相続税は亡くなってから10カ月以内に申告・納税をしなければなりませんが、不動産の売却にはいろいろな手続き(土地の測量、隣地との境界確定、家の荷物の整理、家の取壊し等)が必要になりますので、スムーズに進んだとしてもそれなりに時間がかかってしまいます。

上記のケースのように亡くなってから売却する場合、まずは「誰の名義に変更した上で売却するのか?(故人名義のままだと売却できないため、まずは相続人の誰かに名義変更(相続登記)をする必要があります)」というところからスタートするため、10カ月の期限を考えると、かなりタイトなスケジュールになります。しかも人気のない不動産であれば、誰も買ってくれる人がいないというリスクも考えなければなりません。

そうならないためにも、生前にじっくり準備をしておくことが肝要だと思います。

2.争族対策

家族信託を組む場合は、管理を任せた財産(不動産、預貯金等)につき本人が亡くなった後、その財産を「誰々に承継(相続)させる」という、条項を設けることができます。

「遺言代用機能」と言われ、遺言書と同じく、財産の承継先を指定することができます。
財産を受け取るのは、管理を任された相手でもそれ以外の家族でも、もしくは他人でも構いません。

遺言書が残されていない場合、遺産の分け方については相続人全員で話し合って決めなければなりません(遺産分割協議)。

一方、遺言書が残されていれば、遺言書により財産の承継先が指定されているので相続人同士で話し合いをする必要はありません。

家族信託でも同様の効果が見込まれますが、1点注意が必要です。

通常の遺言書の場合、基本的には遺産の全部が対象になるので、すべての財産について承継先の指定ができますが、家族信託により承継先の指定ができるのは信託財産(管理を任せた財産)に限られます。

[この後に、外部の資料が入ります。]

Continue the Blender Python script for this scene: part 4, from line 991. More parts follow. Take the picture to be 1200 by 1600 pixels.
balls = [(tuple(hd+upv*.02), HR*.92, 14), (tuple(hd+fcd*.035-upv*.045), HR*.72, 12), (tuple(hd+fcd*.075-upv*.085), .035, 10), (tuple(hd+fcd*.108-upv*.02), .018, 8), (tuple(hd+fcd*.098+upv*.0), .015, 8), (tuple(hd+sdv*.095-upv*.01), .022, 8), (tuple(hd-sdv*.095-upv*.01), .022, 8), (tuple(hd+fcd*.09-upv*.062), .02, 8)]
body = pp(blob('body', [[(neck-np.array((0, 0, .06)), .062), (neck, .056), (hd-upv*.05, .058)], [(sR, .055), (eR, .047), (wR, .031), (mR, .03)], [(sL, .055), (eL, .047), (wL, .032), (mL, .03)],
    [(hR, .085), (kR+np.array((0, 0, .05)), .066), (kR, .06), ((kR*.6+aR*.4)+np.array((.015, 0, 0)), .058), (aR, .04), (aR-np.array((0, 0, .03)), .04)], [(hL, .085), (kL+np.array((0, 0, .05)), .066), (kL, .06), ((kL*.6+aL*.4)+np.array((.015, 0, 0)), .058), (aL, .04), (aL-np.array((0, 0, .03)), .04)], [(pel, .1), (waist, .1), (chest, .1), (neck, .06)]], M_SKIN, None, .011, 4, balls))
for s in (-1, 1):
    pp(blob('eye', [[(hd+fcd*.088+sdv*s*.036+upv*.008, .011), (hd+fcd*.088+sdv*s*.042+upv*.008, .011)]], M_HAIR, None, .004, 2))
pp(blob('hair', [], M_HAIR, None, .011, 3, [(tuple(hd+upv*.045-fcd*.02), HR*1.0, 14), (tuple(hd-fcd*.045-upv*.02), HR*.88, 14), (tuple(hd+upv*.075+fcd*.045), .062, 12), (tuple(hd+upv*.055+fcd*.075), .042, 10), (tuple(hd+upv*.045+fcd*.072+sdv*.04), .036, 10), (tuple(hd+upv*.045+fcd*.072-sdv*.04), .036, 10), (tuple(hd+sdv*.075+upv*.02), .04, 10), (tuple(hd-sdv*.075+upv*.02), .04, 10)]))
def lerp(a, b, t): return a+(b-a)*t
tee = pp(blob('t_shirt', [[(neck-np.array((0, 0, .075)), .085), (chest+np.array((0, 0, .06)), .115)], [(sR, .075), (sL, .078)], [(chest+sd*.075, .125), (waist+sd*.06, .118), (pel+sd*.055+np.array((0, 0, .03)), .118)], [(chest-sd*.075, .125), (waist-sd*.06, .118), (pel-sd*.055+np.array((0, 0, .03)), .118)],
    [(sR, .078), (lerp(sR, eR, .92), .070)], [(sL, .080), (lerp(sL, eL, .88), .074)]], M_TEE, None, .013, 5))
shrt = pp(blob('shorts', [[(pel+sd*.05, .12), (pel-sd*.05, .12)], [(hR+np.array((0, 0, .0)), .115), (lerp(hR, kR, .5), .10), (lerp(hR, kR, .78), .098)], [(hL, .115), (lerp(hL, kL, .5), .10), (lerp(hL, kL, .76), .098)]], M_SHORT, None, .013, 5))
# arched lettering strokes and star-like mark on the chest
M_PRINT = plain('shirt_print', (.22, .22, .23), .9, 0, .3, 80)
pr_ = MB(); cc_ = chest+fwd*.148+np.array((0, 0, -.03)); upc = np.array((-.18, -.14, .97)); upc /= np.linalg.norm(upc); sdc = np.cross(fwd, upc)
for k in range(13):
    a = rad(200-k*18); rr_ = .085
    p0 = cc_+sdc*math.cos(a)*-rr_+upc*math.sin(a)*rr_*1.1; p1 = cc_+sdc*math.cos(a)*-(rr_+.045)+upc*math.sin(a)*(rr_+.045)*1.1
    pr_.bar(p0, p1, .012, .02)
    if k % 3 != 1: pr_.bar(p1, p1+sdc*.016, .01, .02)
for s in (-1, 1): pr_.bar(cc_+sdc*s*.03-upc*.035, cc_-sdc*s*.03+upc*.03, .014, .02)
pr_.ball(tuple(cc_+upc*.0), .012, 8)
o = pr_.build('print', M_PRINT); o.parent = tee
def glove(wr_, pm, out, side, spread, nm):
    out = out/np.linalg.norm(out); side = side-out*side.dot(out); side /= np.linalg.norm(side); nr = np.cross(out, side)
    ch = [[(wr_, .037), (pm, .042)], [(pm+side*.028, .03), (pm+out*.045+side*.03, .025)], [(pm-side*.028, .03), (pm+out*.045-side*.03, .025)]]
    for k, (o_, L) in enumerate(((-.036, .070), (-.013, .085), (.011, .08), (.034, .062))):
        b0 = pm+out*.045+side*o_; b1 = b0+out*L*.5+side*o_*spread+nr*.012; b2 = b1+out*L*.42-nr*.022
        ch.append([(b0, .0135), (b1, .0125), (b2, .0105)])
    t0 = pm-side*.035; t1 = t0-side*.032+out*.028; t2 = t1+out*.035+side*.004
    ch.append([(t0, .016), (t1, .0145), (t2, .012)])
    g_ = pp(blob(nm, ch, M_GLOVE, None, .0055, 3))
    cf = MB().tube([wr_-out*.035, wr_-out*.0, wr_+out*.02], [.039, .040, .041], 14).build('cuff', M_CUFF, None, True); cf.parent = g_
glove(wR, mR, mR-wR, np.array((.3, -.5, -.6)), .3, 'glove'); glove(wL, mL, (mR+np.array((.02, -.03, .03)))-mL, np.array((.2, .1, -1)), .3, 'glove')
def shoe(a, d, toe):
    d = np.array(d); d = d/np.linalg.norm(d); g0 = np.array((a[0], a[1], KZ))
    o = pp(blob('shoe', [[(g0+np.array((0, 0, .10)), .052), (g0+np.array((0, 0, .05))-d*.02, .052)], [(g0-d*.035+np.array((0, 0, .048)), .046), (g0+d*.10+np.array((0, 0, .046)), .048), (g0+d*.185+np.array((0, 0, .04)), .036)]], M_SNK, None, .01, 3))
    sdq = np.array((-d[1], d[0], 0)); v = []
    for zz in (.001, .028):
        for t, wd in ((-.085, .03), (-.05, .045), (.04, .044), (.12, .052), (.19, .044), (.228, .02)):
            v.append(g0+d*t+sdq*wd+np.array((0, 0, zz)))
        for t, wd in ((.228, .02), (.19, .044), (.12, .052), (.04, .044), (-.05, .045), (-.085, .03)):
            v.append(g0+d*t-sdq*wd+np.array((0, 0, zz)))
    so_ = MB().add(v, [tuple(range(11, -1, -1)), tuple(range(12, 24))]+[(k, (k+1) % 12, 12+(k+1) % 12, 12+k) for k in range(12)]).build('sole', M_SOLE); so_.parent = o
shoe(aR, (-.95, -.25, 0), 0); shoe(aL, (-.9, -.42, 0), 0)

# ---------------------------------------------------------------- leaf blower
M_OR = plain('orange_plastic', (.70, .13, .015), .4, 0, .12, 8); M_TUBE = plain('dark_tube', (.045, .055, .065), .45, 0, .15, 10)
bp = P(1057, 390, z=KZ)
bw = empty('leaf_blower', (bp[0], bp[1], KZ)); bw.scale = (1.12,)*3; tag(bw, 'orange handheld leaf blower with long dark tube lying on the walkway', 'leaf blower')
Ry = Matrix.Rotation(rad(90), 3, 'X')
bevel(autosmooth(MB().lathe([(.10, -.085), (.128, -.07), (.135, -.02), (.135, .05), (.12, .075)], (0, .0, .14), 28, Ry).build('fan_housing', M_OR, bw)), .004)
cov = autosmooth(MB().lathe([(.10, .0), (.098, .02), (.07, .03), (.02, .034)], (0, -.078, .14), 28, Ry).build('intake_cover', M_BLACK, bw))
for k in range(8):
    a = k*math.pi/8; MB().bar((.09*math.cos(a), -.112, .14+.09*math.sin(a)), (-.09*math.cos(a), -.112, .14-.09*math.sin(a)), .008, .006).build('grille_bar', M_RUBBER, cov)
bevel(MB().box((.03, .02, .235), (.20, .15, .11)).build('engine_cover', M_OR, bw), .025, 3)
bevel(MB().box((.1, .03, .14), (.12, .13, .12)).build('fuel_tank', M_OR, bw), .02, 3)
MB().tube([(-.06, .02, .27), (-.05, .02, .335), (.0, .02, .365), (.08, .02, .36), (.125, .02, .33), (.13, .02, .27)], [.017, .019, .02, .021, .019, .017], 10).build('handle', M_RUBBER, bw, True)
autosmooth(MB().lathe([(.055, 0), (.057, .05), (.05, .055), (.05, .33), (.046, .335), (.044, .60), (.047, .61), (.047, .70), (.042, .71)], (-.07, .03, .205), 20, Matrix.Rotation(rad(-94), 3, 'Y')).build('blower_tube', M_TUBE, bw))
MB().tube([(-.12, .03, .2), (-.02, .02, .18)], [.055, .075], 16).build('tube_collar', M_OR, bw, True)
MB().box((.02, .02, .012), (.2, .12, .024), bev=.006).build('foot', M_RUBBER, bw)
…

家族信託により全財産の管理を任せることは通常行いませんので、家族信託がスタートすると管理を任せた信託財産とそれ以外の一般財産に分かれます。そのため、家族信託で承継先を指定してあっても、それ以外の財産につき遺言書を作成するかまたはそれ以外の財産は相続人たちの遺産分割協議に委ねるということになります。

3.相続手続き対策

これは遺言書作成でも同様のことが言えますが、家族信託を検討する際には、まずはどれだけの財産があるのか、どこに不動産を所有しているのか、口座を持っている銀行は?証券会社は?契約している保険会社はどこでどのような保障内容になっているか、などということを確認しなければなりません。

いわば財産の棚卸しです。

財産の在処を確認して整理しておくことによって、亡くなった後の相続手続きがスムーズに進み、残された相続人たちの負担も少なくなります。

このように、家族信託を組むことによって得られるメリットはたくさんあります。しかし、きちんと家族で話合って進めないとトラブルになる可能性もありますので、慎重に検討する必要もあります。